One of the greatest pleasures of his life, he once told me, was to have as students in his class on business cycle theory, in the Harvard of the late 1940s, two of the giants of the subject: Joseph Schumpeter and Gottfried Haberler. When the issue of his tenure came up, Schumpeter is reputed to have told him that he could count on only two "sure votes": his own and that of Haberler; the two European emigres, not known for being particularly liberal in their political beliefs, supporting the active, passionately left-wing academic out of a commitment to intellectual freedom. He was denied tenure.

Goodwin was a modest man with exquisite tastes and wide interests. He read German, French and Italian with great ease. He was a celebrated wine connoisseur, had a magnificnt personal cellar, and also managed the cellars at Peterhouse with distinction for many years. (When I had successfully completed my doctoral dissertation, under his supervision, at Cambridge in 1979, he presented me with a Chateau Leoville-Barton, 1949). On the other hand, he had, as J.K. Galbraith poignantly noted, "a morbid lack of interest in the ordinary manifestations of material well-being".

He divided his last years between winters in India, summers in England, and springs and autumns in Italy. His years in Italy, after retirement from Cambridge in 1980, were perhaps the happiest ones. He was surrounded by the warmth of admirers, devotion of students and colleagues and, simply, the enchantment of Tuscany. It was fitting that death, when it came, found him in Siena.

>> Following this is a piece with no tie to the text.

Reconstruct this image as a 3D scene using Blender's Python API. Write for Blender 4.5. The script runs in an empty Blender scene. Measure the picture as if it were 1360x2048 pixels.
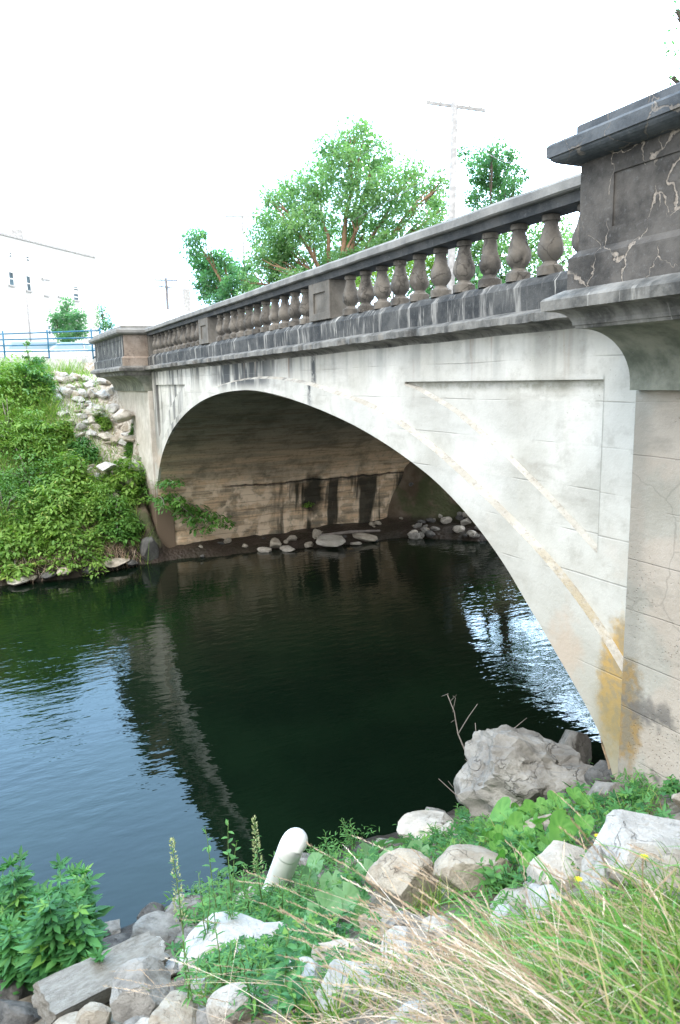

He is survived by his wife of over half-a-century, Jackie.

K. Vela Velupillai

Richard Murphey Goodwin, economist: born Newcastle, Indiana 24 February 1913; Assistant Professor, Harvard University 1938-50; Assistant Lecturer, Lecturer, and Reader in Economic Theory, Cambridge University and Fellow of Peterhouse 1950-80; Professor of Economic Theory and Professor of Economics (Emeritus), University of Siena 1980-96; married 1937 Jacqueline Wynmalen; died Siena, Italy 6 August 1996.